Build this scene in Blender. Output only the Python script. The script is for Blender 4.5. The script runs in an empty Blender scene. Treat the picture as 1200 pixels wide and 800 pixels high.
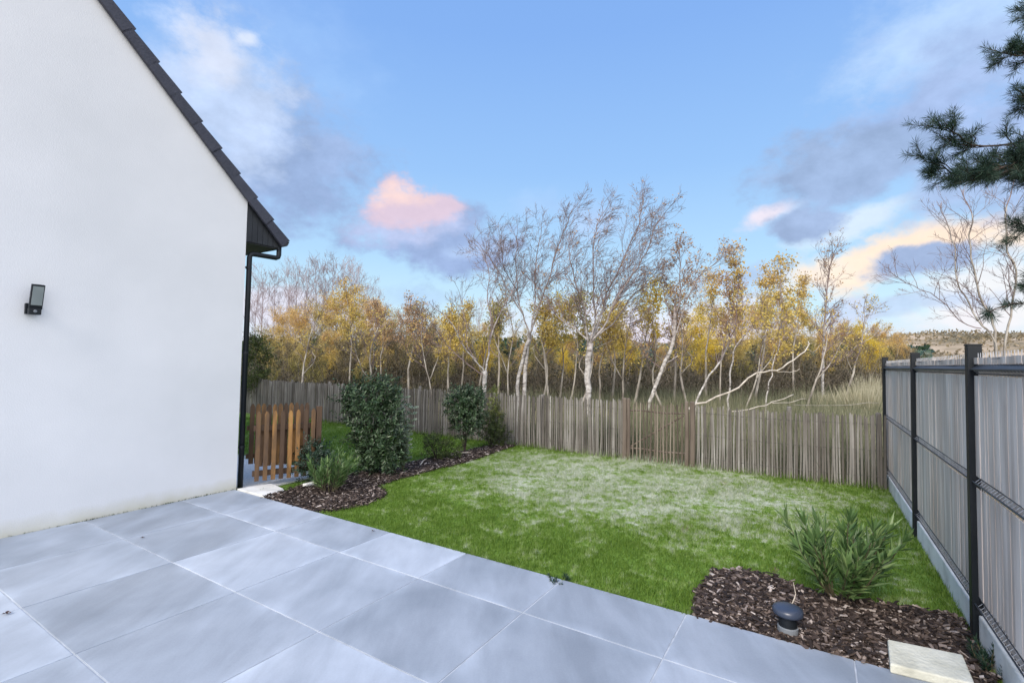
import bpy, math, random
import numpy as np
from mathutils import Vector, Matrix
R = math.radians
sc = bpy.context.scene
C = sc.collection

# ------------------------------------------------------------ camera
F, PITCH, ROLL, YAW, EYE = 574.5, R(2.41), R(0.95), R(31.86), 1.65
c, s = math.cos(ROLL), math.sin(ROLL); cp, sp = math.cos(PITCH), math.sin(PITCH)
right = Vector((c, -sp*s, cp*s)); up = Vector((-s, -sp*c, cp*c)); fwd = Vector((0, cp, sp))
cam_d = bpy.data.cameras.new('camera'); cam = bpy.data.objects.new('camera', cam_d); C.objects.link(cam)
cam.matrix_world = Matrix(((right.x, up.x, -fwd.x, 0), (right.y, up.y, -fwd.y, 0), (right.z, up.z, -fwd.z, EYE), (0, 0, 0, 1)))
cam_d.sensor_width = 36; cam_d.lens = 36*F/1200; cam_d.clip_start = 0.05; cam_d.clip_end = 3000
sc.camera = cam
sc.view_settings.view_transform = 'Standard'; sc.view_settings.look = 'None'
sc.view_settings.gamma = 1; sc.view_settings.use_curve_mapping = False
sc.view_settings.exposure = 0.5

def ray(px, py):
    return right*((px-600)/F) - up*((py-400)/F) + fwd
def at(px, py, Y):                      # the point seen at a pixel, Y metres ahead
    r = ray(px, py); t = Y/r.y
    return Vector((r.x*t, Y, EYE+r.z*t))
U = Vector((math.sin(YAW), math.cos(YAW), 0)); V = Vector((math.cos(YAW), -math.sin(YAW), 0)); Z = Vector((0, 0, 1))
def W(u, v, z=0.0): return U*u + V*v + Z*z

def srgb(r, g, b):
    f = lambda x: (x/255/12.92) if x/255 <= .04045 else ((x/255+.055)/1.055)**2.4
    return (f(r), f(g), f(b), 1)

# ------------------------------------------------------------ world: evening sky with clouds
SUN_EL, SUN_AZ = R(36), R(212)          # azimuth from +Y towards +X : behind the camera, to the right
world = bpy.data.worlds.new('World'); sc.world = world; world.use_nodes = True
nt = world.node_tree; nt.nodes.clear()
N = nt.nodes.new; L = nt.links.new
out = N('ShaderNodeOutputWorld'); bg = N('ShaderNodeBackground'); L(bg.outputs[0], out.inputs[0])
tc = N('ShaderNodeTexCoord'); sep = N('ShaderNodeSeparateXYZ'); L(tc.outputs['Generated'], sep.inputs[0])
def math_n(op, a, b=None, clamp=False):
    n = N('ShaderNodeMath'); n.operation = op; n.use_clamp = clamp
    for i, x in enumerate((a, b)):
        if x is None: continue
        if isinstance(x, (int, float)): n.inputs[i].default_value = x
        else: L(x, n.inputs[i])
    return n.outputs[0]
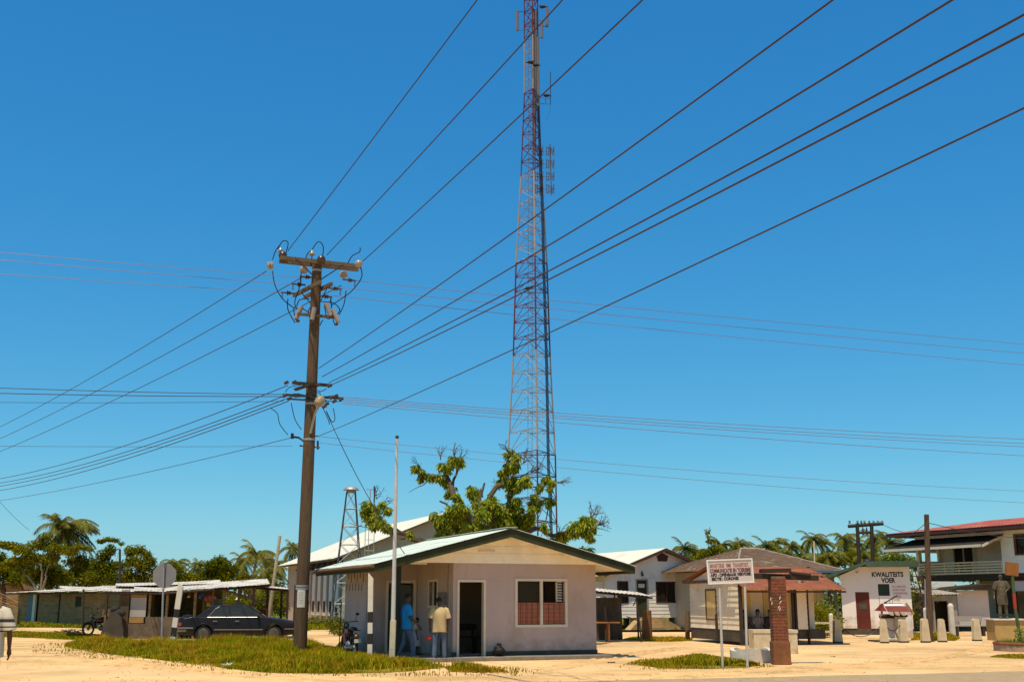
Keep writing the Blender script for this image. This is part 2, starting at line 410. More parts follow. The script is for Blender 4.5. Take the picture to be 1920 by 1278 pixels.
# ================================================================ ground
g = MB(); n = 60
vs = []; xs = []
for j in range(n + 1):
    for i in range(n + 1):
        a = (i / n * 2 - 1); b = (j / n * 2 - 1)
        vs.append((math.copysign(abs(a) ** 3 * 900, a), 30 + math.copysign(abs(b) ** 3 * 900, b), 0))
g.add(vs, [(j * (n + 1) + i, j * (n + 1) + i + 1, (j + 1) * (n + 1) + i + 1, (j + 1) * (n + 1) + i) for j in range(n) for i in range(n)])
struct(g.build('ground', sand))
def ragged(poly, step=.35, amp=.18):
    out = []
    for i in range(len(poly)):
        a = Vector(poly[i]); b = Vector(poly[(i + 1) % len(poly)])
        k = max(int((b - a).length / step), 1)
        for q in range(k):
            p = a.lerp(b, q / k); out.append((p.x + R.uniform(-amp, amp), p.y + R.uniform(-amp, amp)))
    return out
def sheet(poly, z, m, name):
    bm = bmesh.new(); vv = [bm.verts.new((p[0], p[1], z)) for p in poly]
    f = bm.faces.new(vv); bmesh.ops.triangulate(bm, faces=[f]); 
    for f in bm.faces:
        if f.normal.z < 0: f.normal_flip()
    me = bpy.data.meshes.new(name); bm.to_mesh(me); bm.free(); me.materials.append(m)
    o = bpy.data.objects.new(name, me); COL.objects.link(o); return struct(o)
def inside(p, poly):
    c = False; n = len(poly); j = n - 1
    for i in range(n):
        if (poly[i][1] > p[1]) != (poly[j][1] > p[1]) and p[0] < (poly[j][0] - poly[i][0]) * (p[1] - poly[i][1]) / (poly[j][1] - poly[i][1]) + poly[i][0]: c = not c
        j = i
    return c
def edge_dist(p, poly):
    d = 1e9; p = Vector((p[0], p[1]))
    for i in range(len(poly)):
        a = Vector(poly[i][:2]); b = Vector(poly[(i + 1) % len(poly)][:2]); ab = b - a
        t = max(0, min(1, (p - a).dot(ab) / max(ab.length_squared, 1e-9)))
        d = min(d, (p - (a + ab * t)).length)
    return d
# road: its far edge runs along the street direction
e0 = G(1050, 1277); sdir = Vector((math.cos(math.radians(17)), math.sin(math.radians(17)), 0)); nd = Vector((sdir.y, -sdir.x, 0))
far_edge = []; k = -60
while k < 60:
    p = e0 + sdir * k + nd * (R.uniform(-.07, .07)); far_edge.append((p.x, p.y)); k += .5 if abs(k) < 25 else 4
q1 = e0 + sdir * 60 + nd * 7; q0 = e0 - sdir * 60 + nd * 7
sheet(far_edge + [(q1.x, q1.y), (q0.x, q0.y)], .006, asphalt, 'road')
from mathutils import noise as mn
def blades(poly, n, h, name, label, m=None, wd=.012, seed=1, hv=None, lean=.5, edge=.4, clumpy=.5, cat='grass', kind='stuff'):
    rr = random.Random(seed); mb = MB(); vs = []; fs = []
    x0 = min(p[0] for p in poly); x1 = max(p[0] for p in poly); y0 = min(p[1] for p in poly); y1 = max(p[1] for p in poly)
    c = 0; tries = 0
    while c < n and tries < n * 12:
        tries += 1
        x = rr.uniform(x0, x1); y = rr.uniform(y0, y1)
        if not inside((x, y), poly): continue
        nz = mn.noise((x * 1.1, y * 1.1, seed)) * .5 + .5
        if rr.random() > (1 - clumpy) + clumpy * nz * 1.6: continue
        if clumpy > .8 and mn.noise((x * .55, y * .8, seed + 9)) < -.16 + .12 * rr.random() and rr.random() < .93: continue
        e = min(edge_dist((x, y), poly) / edge, 1) if edge else 1
        hh = h * (.35 + .65 * e) * rr.uniform(.45, 1.15) * (.55 + .9 * nz)
        if hv: hh *= hv(x, y)
        a = rr.uniform(0, 2 * PI); t = Vector((math.cos(a), math.sin(a), 0)); wv = Vector((-t.y, t.x, 0)) * wd * rr.uniform(.7, 1.5)
        ln = rr.uniform(.1, lean) * hh
        b = Vector((x, y, 0)); m1 = b + t * ln * .35 + Vector((0, 0, hh * .6)); tip = b + t * ln + Vector((0, 0, hh))
        o = len(vs)
        vs += [b - wv, b + wv, m1 + wv * .8, m1 - wv * .8, tip]
        fs += [(o, o + 1, o + 2, o + 3), (o + 3, o + 2, o + 4)]
        c += 1
    mb.v = vs; mb.f = fs; mb.m = [0] * len(fs)
    o = mb.build(name, m or grassm, fix=False)
    return tag(o, label, cat, kind=kind)
def gpoly(pts): return [tuple(G(*p)[:2]) for p in pts]
# main verge grass round the utility pole
vg = gpoly([(120, 1211), (150, 1205), (230, 1208), (300, 1214), (360, 1210), (470, 1208), (560, 1210), (640, 1216), (700, 1226), (745, 1231),
            (800, 1243), (840, 1250), (790, 1256), (720, 1261), (600, 1262), (520, 1261), (470, 1259), (425, 1255), (395, 1246), (330, 1240), (260, 1232), (170, 1221)])
sheet(ragged(vg, .4, .12), .008, turf, 'verge_soil')
blades(vg, 82000, .26, 'verge_grass', 'long green and straw coloured grass growing round the foot of the utility pole', wd=.0095, lean=.9, seed=3, edge=1.3, clumpy=.9, hv=lambda x, y: 1.0 + .55 * max(0, min(1, (y - 34) / 5)) if x < -6.3 else (.8 if y > 31.5 else 1.0))
vg2 = gpoly([(835, 1252), (880, 1249), (925, 1254), (955, 1260), (900, 1261), (845, 1259)])
blades(vg2, 1500, .16, 'grass_tuft', 'thin tail of grass tufts on the sand in front of the beige shirted man', seed=4, edge=.3)
vg3 = gpoly([(1195, 1246), (1215, 1240), (1260, 1237), (1300, 1229), (1345, 1232), (1400, 1240), (1425, 1246), (1400, 1251), (1330, 1253), (1240, 1252)])
sheet(ragged(vg3, .3, .07), .008, turf, 'sign_verge_soil')
blades(vg3, 6500, .19, 'sign_grass', 'green grass patch growing at the feet of the ministry sign', seed=5, edge=.9, clumpy=.9)
# far lawns
lawnL = gpoly([(-400, 1166), (190, 1167), (330, 1172), (560, 1168), (640, 1168), (700, 1166), (700, 1178), (640, 1180), (585, 1180), (560, 1186), (500, 1192), (260, 1181), (130, 1176), (-400, 1174)])
back = [(-500, 95), (500, 95), (500, 900), (-500, 900)]
sheet(back, .004, farturf, 'far_meadow')
sheet(lawnL, .012, farturf, 'shed_lawn_soil')
blades([p for p in lawnL], 26000, .16, 'shed_lawn', 'short lawn between the sheds and the warehouse', wd=.03, seed=6, edge=.5, clumpy=.3)
ln2 = gpoly([(-60, 1186), (60, 1184), (130, 1187), (180, 1189), (235, 1193), (205, 1199), (120, 1198), (30, 1194), (-60, 1193)])
sheet(ragged(ln2, .8, .3), .008, turf, 'left_lawn_soil')
blades(ln2, 16000, .10, 'left_lawn', 'low strip of turf on the sand left of the motorbike', wd=.02, seed=7, edge=.8)
midp = [(-3, 58), (6, 62), (16, 62), (34, 60), (60, 62), (60, 95), (-9, 95), (-9, 66)]
sheet(ragged(midp, 1, .3), .010, turf, 'back_yard_soil')
blades(midp, 14000, .15, 'back_yard_grass', 'thin yard grass behind the white timber house', wd=.03, seed=8, edge=.5)
blades(gpoly([(1165, 1199), (1180, 1194), (1300, 1195), (1296, 1201), (1240, 1203)]), 2600, .10, 'fence_line_grass', 'narrow line of grass between the two brown posts', seed=9, wd=.018)
blades(gpoly([(1708, 1199), (1712, 1190), (1780, 1190), (1800, 1196), (1790, 1201)]), 3500, .2, 'bollard_grass', 'green weeds behind the concrete bollards at the leaning wooden pole', seed=10, wd=.018)
blades(gpoly([(1855, 1231), (1870, 1227), (1990, 1228), (1990, 1234), (1900, 1234)]), 2500, .07, 'planter_grass', 'low grass skirt along the foot of the round planter', seed=11, wd=.012)
blades(gpoly([(640, 1204), (700, 1206), (735, 1218), (700, 1222), (630, 1212)]), 2500, .22, 'wall_weeds', 'dark weeds growing in the shade beside the parked motorbike', seed=12, m=leaf_dark, wd=.014)

# straw and weeds that thin out past the edge of the verge
vgo = gpoly([(60, 1207), (300, 1203), (560, 1203), (760, 1226), (860, 1240), (1010, 1256), (1000, 1266), (600, 1270), (420, 1266), (250, 1243), (60, 1222)])
blades(vgo, 5200, .10, 'verge_stubble', 'sparse dry stalks scattered on the sand round the verge grass', seed=31, edge=.5, clumpy=.95, wd=.010)
blades(gpoly([(1150, 1252), (1190, 1238), (1300, 1226), (1440, 1240), (1460, 1252), (1300, 1258)]), 1500, .09, 'sign_stubble', 'sparse dry stalks scattered on the sand round the sign grass', seed=32, edge=.3, clumpy=.95, wd=.010)
# stones and clods scattered on the sand
rr = random.Random(91); mb = MB()
for k in range(5200):
    y = 22.9 + 40 * rr.random() ** 2.2; x = rr.uniform(-.5, .5) * y * .98
    if mn.noise((x * .35, y * .35, 4.0)) < rr.uniform(-.35, .35): continue
    s = rr.uniform(.008, .024) * (2.0 if rr.random() < .05 else 1); a = rr.uniform(0, PI); h = s * rr.uniform(.5, 1.0)
    p = [Vector((x + s * rr.uniform(.7, 1.4) * math.cos(a + q * 1.57), y + s * rr.uniform(.7, 1.4) * math.sin(a + q * 1.57), .0)) for q in range(4)]; t_ = Vector((x, y, h))
    mb.add(p + [t_], [(0, 1, 4), (1, 2, 4), (2, 3, 4), (3, 0, 4)])
tag(mb.build('gravel', mat('gravel', (.36, .22, .10), .95, .3, 3, 0, island=.6, spec=.1), fix=False), 'small stones and clods strewn over the sandy square', 'gravel', kind='stuff')
# shallow wheel ruts pressed into the sand, real relief in a thin sheet
def rut(pts, w_, name):
    pts = crv_([Vector((p[0], p[1], 0)) for p in pts], 14); mb = MB(); cols = 9; vs = []
    for i, p in enumerate(pts):
        t_ = (pts[min(i + 1, len(pts) - 1)] - pts[max(i - 1, 0)]).normalized(); n_ = Vector((-t_.y, t_.x, 0)); e = math.sin(PI * i / (len(pts) - 1)) ** .5
        for j in range(cols):
            q = (j / (cols - 1)) * 2 - 1; hz_ = .004 + (.032 * math.exp(-((abs(q) - .72) / .16) ** 2) * (1 + .5 * mn.noise((p.x * 3, p.y * 3, j)))) * e
            if j in (0, cols - 1): hz_ = -.004
            pp = p + n_ * q * w_ * (1 + .15 * mn.noise((p.x, p.y, 2))); vs.append(Vector((pp.x, pp.y, hz_)))
    mb.add(vs, [(i * cols + j, i * cols + j + 1, (i + 1) * cols + j + 1, (i + 1) * cols + j) for i in range(len(pts) - 1) for j in range(cols - 1)])
    struct(mb.build(name, mat('shaded_packed_sand', (.66, .395, .17), .95, .15, .8, .5, col2=(.50, .29, .115), c2_at=.55, c2_scale=1.2, fine=.12, spec=.1), smooth=True))  # packed sand, darkened to make up for the faint shading of the relief
def crv_(pts, n=10):
    out = []; P_ = [pts[0]] + pts + [pts[-1]]
    for i in range(1, len(P_) - 2):
        for k in range(n):
            t = k / n; p0, p1, p2, p3 = P_[i - 1:i + 3]
            out.append(.5 * ((2 * p1) + (p2 - p0) * t + (2 * p0 - 5 * p1 + 4 * p2 - p3) * t * t + (3 * p1 - p0 - 3 * p2 + p3) * t ** 3))
    out.append(pts[-1]); return out
for i, row in enumerate(([(-80, 1238), (200, 1240), (500, 1264), (800, 1274)], [(-80, 1226), (150, 1229), (330, 1246), (560, 1271)], [(1010, 1262), (1300, 1262), (1600, 1245), (1990, 1240)], [(1010, 1254), (1200, 1222), (1300, 1212), (1420, 1212)], [(1500, 1252), (1700, 1236), (1840, 1216), (1850, 1200)], [(-60, 1212), (60, 1206), (180, 1204), (260, 1201)])):
    rut(gpoly(row), .17, 'wheel_rut')
    off = [(x, y + 7 if y > 1225 else y + 4) for x, y in row]
    rut(gpoly(off), .17, 'wheel_rut')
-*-
▶ Work to do
Leave out any pictures and return exactly the lines from the beginning of the data through the line with "return (f(r), f(g), f(b), 1)", inclusive.

▶ Response to this task
Build this scene in Blender. Output only the Python script. The script is for Blender 4.5. The script runs in an empty Blender scene. Treat the picture as 1200 pixels wide and 800 pixels high.
import bpy, math, random
import numpy as np
from mathutils import Vector, Matrix
R = math.radians
sc = bpy.context.scene
C = sc.collection

# ------------------------------------------------------------ camera
F, PITCH, ROLL, YAW, EYE = 574.5, R(2.41), R(0.95), R(31.86), 1.65
c, s = math.cos(ROLL), math.sin(ROLL); cp, sp = math.cos(PITCH), math.sin(PITCH)
right = Vector((c, -sp*s, cp*s)); up = Vector((-s, -sp*c, cp*c)); fwd = Vector((0, cp, sp))
cam_d = bpy.data.cameras.new('camera'); cam = bpy.data.objects.new('camera', cam_d); C.objects.link(cam)
cam.matrix_world = Matrix(((right.x, up.x, -fwd.x, 0), (right.y, up.y, -fwd.y, 0), (right.z, up.z, -fwd.z, EYE), (0, 0, 0, 1)))
cam_d.sensor_width = 36; cam_d.lens = 36*F/1200; cam_d.clip_start = 0.05; cam_d.clip_end = 3000
sc.camera = cam
sc.view_settings.view_transform = 'Standard'; sc.view_settings.look = 'None'
sc.view_settings.gamma = 1; sc.view_settings.use_curve_mapping = False
sc.view_settings.exposure = 0.5

def ray(px, py):
    return right*((px-600)/F) - up*((py-400)/F) + fwd
def at(px, py, Y):                      # the point seen at a pixel, Y metres ahead
    r = ray(px, py); t = Y/r.y
    return Vector((r.x*t, Y, EYE+r.z*t))
U = Vector((math.sin(YAW), math.cos(YAW), 0)); V = Vector((math.cos(YAW), -math.sin(YAW), 0)); Z = Vector((0, 0, 1))
def W(u, v, z=0.0): return U*u + V*v + Z*z

def srgb(r, g, b):
    f = lambda x: (x/255/12.92) if x/255 <= .04045 else ((x/255+.055)/1.055)**2.4
    return (f(r), f(g), f(b), 1)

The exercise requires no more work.